Frame Rates and Forgiveness...

Hey guys!

So, some good news...my computer is up and running again...mostly. It's definitely more functional than before I took it to the shop, but it's still very much on the struggle bus.

The tech guy put the cheapest, most basic hardware into my pc, just to get it up and running again. Which is fine, if you don't use your pc to game with...but, I do!

Long story short, my computer is still pretty broken. It will run World of Warcraft, surprisingly...but it completely derps when my kiddo tries to play Minecraft Story Mode. [My incredible fiancé stepped in to save the day and got me a new graphics card that was a huge upgrade! However, it didn't solve the problem] So, it seems the saga of the broken pc continues...

In other happenings, I've been struggling with something lately...

I noticed that I have a really hard time letting things go. [slightly embarrassing to admit, but it's painfully true]

More than a few times in the last month or two, the topic of forgiveness has come up in our bible study lessons and sermons... and it's kind of stuck with me as something I need to work on...especially if I expect to receive forgiveness, myself!

There are certain situations and individuals that I wholeheartedly admit to purposefully holding on the hard feelings over...though, I'm not sure why, exactly. [If there ever were a time to delve into whether or not you hold grudges, it's when you're trying to decide who to invite to your wedding! With so many potentially hurt feelings at stake, I've had to consider getting over past hurts for the sake of having everything go as smoothly as possible!]

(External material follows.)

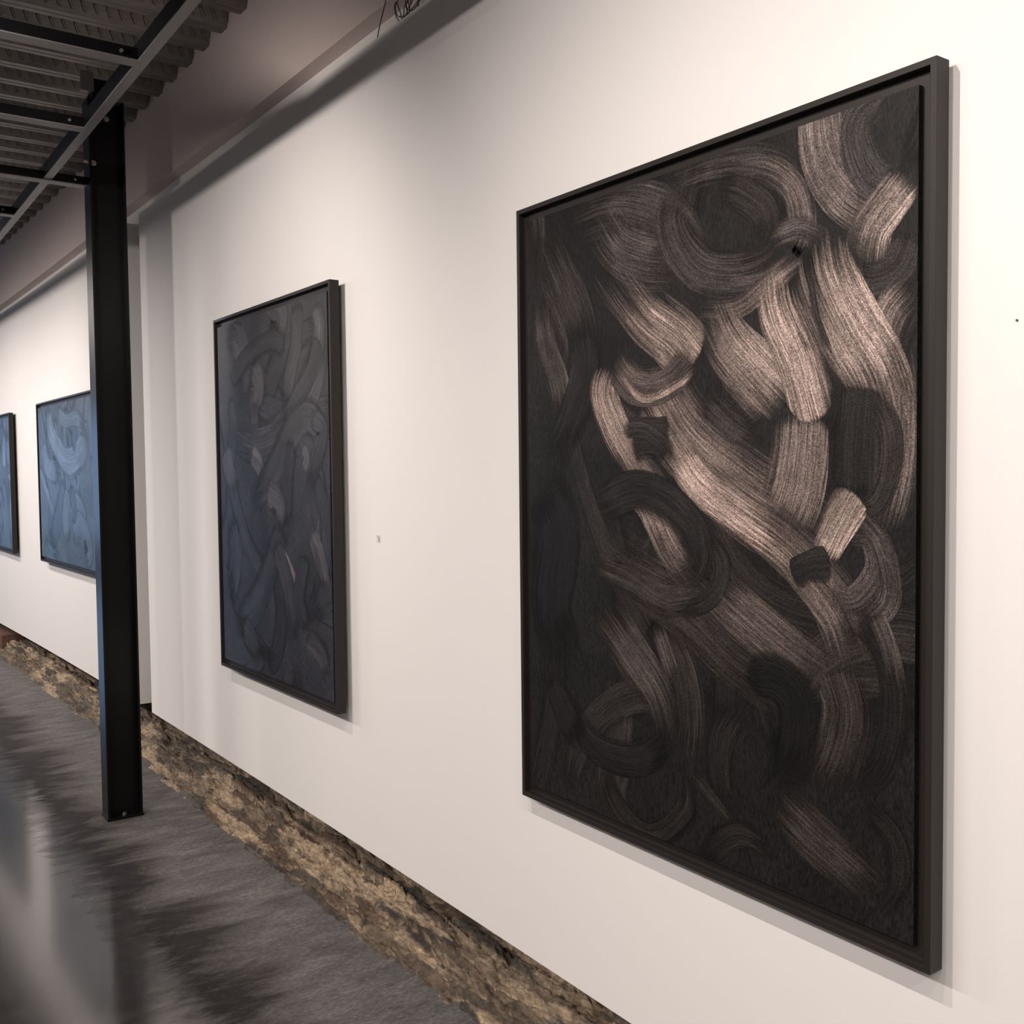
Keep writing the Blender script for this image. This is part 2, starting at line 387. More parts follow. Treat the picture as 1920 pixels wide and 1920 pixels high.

If I'm being honest, I don't know why I intentionally choose to hold on to hard feelings...it's certainly not beneficial, and I know that. Especially if the 'offense' was particularly minor, maybe even silly, in hindsight. I know I should be a better person, take a deep breath, and let go of past hurts and resentment...but dang it, it's hard!

Why is it so hard? Is it pride and ego? Or maybe habits of the heart?

Regardless of the cause, I realize this is something that I need to work on...any tips? Seriously. Any advice at all would be enthusiastically welcomed!

Alrighty, I've got a kiddo to get ready for bed...hope you all have a great night!